DIRECTIONS –
Show all lines holding the string "objects".

THE INPUT –
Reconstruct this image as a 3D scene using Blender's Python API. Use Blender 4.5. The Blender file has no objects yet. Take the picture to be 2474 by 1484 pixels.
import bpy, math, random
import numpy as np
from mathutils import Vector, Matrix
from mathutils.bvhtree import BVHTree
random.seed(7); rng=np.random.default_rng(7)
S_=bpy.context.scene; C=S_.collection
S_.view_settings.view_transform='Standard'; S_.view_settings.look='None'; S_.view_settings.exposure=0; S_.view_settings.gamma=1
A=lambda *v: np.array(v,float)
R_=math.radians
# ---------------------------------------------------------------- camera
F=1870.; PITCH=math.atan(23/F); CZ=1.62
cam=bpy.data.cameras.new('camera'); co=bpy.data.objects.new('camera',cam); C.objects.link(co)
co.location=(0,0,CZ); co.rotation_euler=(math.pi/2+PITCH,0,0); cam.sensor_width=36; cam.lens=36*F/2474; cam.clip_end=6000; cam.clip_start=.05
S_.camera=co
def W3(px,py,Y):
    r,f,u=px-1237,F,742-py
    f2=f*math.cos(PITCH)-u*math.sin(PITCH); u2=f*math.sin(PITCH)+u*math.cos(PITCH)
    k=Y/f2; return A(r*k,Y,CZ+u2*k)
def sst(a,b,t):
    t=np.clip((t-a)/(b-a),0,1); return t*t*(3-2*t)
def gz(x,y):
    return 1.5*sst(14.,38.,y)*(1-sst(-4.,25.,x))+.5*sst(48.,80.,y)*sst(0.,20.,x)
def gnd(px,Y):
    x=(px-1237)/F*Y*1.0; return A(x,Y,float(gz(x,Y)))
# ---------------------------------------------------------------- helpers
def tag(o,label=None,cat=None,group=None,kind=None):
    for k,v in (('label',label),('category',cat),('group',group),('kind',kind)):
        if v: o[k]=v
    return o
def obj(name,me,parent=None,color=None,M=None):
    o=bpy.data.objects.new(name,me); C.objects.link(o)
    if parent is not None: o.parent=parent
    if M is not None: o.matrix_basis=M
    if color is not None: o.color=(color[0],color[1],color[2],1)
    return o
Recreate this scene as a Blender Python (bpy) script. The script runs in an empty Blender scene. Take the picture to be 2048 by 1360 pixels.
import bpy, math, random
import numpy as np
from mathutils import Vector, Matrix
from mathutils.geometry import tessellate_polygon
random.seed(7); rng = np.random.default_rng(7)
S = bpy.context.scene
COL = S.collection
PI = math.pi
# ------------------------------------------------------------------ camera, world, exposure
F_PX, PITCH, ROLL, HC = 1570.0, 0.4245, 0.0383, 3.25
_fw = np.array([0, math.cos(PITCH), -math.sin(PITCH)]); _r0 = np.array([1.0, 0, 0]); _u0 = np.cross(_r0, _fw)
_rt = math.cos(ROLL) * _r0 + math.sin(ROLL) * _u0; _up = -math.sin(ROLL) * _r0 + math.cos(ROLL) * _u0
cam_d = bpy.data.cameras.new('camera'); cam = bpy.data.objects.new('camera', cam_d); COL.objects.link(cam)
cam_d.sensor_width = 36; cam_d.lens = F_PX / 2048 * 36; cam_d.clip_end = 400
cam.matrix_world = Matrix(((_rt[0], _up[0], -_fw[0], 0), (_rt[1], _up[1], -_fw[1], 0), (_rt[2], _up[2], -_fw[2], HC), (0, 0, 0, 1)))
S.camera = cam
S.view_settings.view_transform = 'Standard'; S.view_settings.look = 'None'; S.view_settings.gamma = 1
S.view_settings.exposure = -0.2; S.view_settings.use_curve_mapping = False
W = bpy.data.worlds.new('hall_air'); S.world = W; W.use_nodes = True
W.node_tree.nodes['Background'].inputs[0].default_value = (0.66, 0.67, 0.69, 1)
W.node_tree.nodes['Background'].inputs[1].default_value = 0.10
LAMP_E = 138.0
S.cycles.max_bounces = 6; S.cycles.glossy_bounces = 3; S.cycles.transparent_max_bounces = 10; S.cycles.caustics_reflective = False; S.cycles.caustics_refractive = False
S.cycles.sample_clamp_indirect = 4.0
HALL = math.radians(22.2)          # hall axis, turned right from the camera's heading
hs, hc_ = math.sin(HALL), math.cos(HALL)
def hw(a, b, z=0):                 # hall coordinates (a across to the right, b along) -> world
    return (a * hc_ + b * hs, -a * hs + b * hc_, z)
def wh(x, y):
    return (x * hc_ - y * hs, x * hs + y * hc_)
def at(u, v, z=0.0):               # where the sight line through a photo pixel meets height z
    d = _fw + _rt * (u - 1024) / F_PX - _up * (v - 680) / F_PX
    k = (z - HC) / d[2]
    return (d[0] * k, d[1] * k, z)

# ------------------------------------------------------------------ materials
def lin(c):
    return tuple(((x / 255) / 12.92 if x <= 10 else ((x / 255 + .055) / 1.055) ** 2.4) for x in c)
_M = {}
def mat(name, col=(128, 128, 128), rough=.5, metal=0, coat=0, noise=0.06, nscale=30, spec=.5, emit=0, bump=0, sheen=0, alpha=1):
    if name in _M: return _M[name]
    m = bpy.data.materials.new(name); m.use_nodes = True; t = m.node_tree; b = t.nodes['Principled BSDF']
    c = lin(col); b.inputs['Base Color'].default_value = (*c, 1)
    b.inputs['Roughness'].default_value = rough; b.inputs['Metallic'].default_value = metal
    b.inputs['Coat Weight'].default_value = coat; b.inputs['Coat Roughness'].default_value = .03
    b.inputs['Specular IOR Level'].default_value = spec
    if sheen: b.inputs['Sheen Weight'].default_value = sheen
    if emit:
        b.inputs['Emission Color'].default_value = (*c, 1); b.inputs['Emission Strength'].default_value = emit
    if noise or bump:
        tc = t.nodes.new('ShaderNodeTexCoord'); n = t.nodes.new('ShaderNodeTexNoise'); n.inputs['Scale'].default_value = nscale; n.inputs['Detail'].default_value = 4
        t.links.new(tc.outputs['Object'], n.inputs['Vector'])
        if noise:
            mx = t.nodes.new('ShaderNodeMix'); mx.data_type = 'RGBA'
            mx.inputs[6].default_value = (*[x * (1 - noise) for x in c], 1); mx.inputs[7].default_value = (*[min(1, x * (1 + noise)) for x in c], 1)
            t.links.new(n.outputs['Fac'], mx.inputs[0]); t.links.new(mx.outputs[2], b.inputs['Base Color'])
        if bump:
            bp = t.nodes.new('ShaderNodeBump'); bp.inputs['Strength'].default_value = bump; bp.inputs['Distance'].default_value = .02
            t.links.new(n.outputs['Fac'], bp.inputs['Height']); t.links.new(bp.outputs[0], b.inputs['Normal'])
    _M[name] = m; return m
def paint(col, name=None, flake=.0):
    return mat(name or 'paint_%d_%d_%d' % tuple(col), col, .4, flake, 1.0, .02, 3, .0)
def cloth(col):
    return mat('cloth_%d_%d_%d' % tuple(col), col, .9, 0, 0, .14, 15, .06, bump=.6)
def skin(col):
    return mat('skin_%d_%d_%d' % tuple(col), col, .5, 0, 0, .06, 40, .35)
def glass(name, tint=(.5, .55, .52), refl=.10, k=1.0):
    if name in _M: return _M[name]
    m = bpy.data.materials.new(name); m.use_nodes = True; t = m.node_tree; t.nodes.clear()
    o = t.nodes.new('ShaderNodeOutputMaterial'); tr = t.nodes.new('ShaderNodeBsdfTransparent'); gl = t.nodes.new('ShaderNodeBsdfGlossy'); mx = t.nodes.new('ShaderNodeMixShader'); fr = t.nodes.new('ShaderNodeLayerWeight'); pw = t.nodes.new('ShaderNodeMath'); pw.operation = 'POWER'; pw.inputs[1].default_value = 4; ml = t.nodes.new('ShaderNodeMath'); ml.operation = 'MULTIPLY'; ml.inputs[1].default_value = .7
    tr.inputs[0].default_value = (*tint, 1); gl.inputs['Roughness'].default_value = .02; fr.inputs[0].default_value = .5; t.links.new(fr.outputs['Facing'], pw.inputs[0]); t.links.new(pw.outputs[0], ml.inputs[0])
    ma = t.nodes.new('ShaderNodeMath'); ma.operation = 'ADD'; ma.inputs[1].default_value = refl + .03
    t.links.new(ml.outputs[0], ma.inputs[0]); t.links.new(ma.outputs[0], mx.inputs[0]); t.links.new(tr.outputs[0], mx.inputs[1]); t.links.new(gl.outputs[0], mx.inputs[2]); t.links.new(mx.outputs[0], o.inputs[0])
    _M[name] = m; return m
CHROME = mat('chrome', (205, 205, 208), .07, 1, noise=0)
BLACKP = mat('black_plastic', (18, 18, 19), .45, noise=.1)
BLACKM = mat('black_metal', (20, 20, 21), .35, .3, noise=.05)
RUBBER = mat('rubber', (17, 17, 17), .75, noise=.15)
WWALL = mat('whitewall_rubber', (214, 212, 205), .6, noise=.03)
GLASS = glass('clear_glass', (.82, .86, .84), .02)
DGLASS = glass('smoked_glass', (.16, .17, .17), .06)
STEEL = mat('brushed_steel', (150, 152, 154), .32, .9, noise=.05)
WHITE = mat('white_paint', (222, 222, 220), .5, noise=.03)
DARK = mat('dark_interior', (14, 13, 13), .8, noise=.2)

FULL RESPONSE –
Reconstruct this image as a 3D scene using Blender's Python API. Use Blender 4.5. The Blender file has no objects yet. Take the picture to be 2474 by 1484 pixels.
cam=bpy.data.cameras.new('camera'); co=bpy.data.objects.new('camera',cam); C.objects.link(co)
    o=bpy.data.objects.new(name,me); C.objects.link(o)
cam_d = bpy.data.cameras.new('camera'); cam = bpy.data.objects.new('camera', cam_d); COL.objects.link(cam)